Glazer’s views about the “fascist in all of us” bring him into line with a definite trend in postmodernist thinking. Director of the pro-CIA Zero Dark Thirty Kathryn Bigelow once explained how French semiotician and Columbia University Professor Sylvère Lotringer would assert “that in the 1960s you think of the enemy as outside yourself, in other words a police officer, the government, the system, but that that’s not really the case at all, fascism is very insidious, we reproduce it all the time.’” (WSWS, 2012)

Variations of these ignorant, gloomy conceptions, presented as “radical” and “deep-going,” pervade pseudo-left circles. It is no accident that Jacobin magazine praises The Zone of Interest and insists that “if you’re serious about film as well as the evocation of how we tend to live in a common state of proximity to human atrocity, hurry out to see The Zone of Interest while it’s still in theaters. The big screen and the cavernous darkness and your undivided attention are necessary to the experience.”
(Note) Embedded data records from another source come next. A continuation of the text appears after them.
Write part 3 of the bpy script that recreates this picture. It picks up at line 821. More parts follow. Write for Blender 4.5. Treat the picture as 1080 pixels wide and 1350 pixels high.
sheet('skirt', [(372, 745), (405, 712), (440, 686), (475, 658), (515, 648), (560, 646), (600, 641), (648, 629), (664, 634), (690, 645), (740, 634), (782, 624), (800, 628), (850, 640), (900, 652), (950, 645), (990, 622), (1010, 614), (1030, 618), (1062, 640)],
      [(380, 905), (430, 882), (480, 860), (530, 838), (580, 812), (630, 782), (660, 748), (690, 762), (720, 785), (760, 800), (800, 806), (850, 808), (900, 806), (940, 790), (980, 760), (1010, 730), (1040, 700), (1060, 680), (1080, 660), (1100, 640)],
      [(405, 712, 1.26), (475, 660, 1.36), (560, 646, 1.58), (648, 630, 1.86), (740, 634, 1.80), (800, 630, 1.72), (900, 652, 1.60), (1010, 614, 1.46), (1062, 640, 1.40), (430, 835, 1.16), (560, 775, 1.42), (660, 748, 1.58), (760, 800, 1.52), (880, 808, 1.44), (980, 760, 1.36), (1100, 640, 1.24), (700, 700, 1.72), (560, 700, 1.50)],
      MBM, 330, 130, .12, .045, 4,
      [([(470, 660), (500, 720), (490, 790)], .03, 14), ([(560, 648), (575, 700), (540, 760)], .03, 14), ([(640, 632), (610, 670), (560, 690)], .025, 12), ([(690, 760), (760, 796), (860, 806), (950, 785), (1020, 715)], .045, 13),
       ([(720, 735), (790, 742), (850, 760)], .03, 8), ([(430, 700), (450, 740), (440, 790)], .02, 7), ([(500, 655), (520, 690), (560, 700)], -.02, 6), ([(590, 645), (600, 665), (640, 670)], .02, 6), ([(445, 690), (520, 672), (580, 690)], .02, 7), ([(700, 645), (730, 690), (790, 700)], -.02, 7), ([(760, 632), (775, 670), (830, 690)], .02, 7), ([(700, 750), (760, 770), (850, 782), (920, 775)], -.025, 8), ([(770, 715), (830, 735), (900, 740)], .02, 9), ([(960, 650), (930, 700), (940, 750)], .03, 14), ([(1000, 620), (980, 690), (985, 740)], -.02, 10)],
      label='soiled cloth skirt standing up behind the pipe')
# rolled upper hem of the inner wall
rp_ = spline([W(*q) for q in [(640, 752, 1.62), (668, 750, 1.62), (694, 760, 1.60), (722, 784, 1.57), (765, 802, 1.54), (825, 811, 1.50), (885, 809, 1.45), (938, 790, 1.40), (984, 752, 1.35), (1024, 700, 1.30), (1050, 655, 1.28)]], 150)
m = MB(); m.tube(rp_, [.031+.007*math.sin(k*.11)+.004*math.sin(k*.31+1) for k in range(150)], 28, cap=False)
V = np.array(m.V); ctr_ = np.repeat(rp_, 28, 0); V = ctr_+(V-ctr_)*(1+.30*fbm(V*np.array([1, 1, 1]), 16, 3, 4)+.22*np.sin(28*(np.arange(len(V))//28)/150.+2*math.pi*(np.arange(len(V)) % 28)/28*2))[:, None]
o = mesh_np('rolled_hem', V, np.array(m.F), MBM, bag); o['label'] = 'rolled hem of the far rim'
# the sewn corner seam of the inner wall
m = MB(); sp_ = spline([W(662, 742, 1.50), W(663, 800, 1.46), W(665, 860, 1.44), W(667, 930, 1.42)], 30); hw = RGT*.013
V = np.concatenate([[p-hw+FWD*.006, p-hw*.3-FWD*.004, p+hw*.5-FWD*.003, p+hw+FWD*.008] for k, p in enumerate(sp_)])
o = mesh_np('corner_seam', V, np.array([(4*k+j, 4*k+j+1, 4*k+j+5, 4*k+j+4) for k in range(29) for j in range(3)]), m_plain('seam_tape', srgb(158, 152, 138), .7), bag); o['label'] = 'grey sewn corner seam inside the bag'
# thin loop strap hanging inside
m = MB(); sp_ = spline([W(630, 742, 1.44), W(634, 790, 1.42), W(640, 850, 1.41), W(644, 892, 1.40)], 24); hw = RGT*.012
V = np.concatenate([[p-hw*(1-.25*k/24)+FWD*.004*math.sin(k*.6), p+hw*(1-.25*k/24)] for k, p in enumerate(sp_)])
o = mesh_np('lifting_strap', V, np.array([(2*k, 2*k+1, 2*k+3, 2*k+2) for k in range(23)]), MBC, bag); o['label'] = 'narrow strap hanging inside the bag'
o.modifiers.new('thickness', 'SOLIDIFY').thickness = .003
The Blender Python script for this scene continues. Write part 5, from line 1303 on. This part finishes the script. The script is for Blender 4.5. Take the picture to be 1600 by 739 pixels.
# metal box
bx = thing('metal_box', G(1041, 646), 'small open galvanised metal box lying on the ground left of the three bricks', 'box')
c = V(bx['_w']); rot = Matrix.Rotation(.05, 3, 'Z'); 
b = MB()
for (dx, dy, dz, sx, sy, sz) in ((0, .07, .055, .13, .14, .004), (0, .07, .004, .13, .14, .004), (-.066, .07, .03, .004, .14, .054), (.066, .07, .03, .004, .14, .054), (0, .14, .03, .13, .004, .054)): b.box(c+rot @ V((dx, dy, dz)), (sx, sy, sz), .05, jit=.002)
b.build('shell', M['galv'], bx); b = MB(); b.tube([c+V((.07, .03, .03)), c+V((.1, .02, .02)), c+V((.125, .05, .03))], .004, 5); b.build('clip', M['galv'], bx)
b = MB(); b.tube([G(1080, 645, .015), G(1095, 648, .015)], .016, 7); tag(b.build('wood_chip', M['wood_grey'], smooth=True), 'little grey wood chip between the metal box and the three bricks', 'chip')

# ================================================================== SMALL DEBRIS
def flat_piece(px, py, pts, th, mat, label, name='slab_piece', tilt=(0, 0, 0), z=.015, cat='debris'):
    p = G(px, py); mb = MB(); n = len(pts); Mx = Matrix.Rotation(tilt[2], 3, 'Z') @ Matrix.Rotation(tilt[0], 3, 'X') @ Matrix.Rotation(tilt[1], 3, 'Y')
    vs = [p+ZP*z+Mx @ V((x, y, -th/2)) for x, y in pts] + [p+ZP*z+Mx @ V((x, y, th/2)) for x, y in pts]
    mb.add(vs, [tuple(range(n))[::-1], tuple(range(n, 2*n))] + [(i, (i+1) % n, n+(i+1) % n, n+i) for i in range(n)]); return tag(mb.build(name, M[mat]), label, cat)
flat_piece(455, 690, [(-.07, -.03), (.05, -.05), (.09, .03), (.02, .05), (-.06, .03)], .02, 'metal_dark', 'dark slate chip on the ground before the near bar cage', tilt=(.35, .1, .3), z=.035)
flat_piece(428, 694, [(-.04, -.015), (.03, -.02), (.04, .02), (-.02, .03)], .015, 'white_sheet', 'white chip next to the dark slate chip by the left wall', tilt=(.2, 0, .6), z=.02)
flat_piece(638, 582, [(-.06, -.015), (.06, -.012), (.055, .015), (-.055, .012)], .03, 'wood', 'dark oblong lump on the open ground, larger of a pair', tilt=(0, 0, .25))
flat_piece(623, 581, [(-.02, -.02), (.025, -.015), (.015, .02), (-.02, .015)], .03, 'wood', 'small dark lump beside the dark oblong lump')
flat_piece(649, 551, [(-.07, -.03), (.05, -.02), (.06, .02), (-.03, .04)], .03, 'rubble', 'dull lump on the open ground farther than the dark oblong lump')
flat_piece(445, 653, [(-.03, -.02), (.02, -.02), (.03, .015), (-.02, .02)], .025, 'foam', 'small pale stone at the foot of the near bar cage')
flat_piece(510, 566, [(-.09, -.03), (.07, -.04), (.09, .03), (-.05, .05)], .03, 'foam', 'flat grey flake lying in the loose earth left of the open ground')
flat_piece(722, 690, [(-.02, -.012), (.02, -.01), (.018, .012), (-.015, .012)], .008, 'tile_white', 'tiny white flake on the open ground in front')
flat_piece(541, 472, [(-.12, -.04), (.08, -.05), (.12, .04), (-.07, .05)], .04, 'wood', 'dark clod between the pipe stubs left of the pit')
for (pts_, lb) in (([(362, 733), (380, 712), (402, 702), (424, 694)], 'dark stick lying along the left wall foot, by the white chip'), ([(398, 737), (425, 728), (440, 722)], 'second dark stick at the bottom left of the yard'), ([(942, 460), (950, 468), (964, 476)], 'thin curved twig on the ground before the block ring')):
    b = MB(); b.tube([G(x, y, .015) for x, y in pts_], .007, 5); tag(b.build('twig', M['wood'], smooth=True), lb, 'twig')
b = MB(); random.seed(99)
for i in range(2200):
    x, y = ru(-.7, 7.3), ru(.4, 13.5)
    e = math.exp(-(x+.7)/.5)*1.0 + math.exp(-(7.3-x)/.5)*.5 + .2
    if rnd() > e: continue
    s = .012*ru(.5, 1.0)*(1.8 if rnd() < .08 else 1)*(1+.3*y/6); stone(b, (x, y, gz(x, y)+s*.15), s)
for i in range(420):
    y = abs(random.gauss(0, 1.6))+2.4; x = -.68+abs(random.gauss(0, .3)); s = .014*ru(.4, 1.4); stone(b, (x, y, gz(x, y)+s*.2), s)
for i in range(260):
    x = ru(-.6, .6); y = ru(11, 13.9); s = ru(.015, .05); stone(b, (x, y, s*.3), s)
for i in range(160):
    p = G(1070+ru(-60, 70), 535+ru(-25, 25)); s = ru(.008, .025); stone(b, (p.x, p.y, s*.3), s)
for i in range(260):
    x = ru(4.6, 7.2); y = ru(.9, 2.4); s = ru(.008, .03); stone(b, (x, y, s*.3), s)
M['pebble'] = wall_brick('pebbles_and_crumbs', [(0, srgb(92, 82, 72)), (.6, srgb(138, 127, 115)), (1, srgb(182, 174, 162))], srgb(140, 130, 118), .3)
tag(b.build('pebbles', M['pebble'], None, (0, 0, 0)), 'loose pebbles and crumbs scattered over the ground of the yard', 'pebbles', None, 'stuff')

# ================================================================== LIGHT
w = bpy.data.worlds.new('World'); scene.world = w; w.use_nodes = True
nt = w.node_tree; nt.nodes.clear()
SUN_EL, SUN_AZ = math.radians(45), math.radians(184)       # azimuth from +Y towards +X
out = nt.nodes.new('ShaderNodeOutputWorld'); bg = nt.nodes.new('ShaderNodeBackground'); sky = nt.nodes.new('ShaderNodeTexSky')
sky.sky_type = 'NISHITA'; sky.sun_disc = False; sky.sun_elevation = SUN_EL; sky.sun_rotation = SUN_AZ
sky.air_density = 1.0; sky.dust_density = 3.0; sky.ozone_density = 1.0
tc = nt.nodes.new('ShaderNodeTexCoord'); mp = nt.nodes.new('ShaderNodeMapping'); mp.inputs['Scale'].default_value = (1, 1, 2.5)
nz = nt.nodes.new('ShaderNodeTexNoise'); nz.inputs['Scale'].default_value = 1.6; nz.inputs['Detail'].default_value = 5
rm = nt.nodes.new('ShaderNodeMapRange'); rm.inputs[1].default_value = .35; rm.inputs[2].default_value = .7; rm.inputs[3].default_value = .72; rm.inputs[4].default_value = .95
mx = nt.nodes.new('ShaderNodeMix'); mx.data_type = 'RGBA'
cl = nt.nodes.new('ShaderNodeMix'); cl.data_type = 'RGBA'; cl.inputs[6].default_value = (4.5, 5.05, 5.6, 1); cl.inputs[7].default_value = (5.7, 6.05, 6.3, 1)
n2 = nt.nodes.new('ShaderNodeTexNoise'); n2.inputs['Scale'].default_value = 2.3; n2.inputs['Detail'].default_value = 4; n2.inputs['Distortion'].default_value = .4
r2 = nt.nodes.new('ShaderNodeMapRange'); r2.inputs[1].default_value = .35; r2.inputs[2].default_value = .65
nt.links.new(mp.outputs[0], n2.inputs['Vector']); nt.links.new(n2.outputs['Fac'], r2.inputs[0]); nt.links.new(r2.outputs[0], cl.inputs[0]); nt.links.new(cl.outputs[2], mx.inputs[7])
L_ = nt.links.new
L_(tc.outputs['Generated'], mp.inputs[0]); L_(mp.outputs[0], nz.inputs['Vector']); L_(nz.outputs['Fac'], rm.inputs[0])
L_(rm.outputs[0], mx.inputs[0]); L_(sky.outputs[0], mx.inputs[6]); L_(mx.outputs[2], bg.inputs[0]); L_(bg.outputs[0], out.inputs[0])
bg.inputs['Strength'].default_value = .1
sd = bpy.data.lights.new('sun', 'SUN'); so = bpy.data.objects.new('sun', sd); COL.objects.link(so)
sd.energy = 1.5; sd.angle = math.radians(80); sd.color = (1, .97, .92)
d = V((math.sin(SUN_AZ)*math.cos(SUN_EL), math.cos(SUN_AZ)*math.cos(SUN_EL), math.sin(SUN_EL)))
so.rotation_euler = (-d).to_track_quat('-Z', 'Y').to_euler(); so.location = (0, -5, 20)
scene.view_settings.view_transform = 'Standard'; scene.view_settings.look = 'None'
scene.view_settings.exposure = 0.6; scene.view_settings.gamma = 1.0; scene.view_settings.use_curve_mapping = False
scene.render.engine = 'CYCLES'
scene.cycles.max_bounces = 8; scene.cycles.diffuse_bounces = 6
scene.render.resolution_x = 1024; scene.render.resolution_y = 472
The reactionary nostrums are belied by the present political situation and the mass, global revulsion at Israeli genocide in Gaza, against which tens of millions have protested. Glazer’s view that nothing can be done until the population purifies itself deflects attention from the concrete circumstances that give rise to fascism and other horrible crimes—decaying capitalism—and the movements, parties and individuals responsible. It works in opposition to mobilizing and energizing people against these filthy forces, and lulls them to sleep.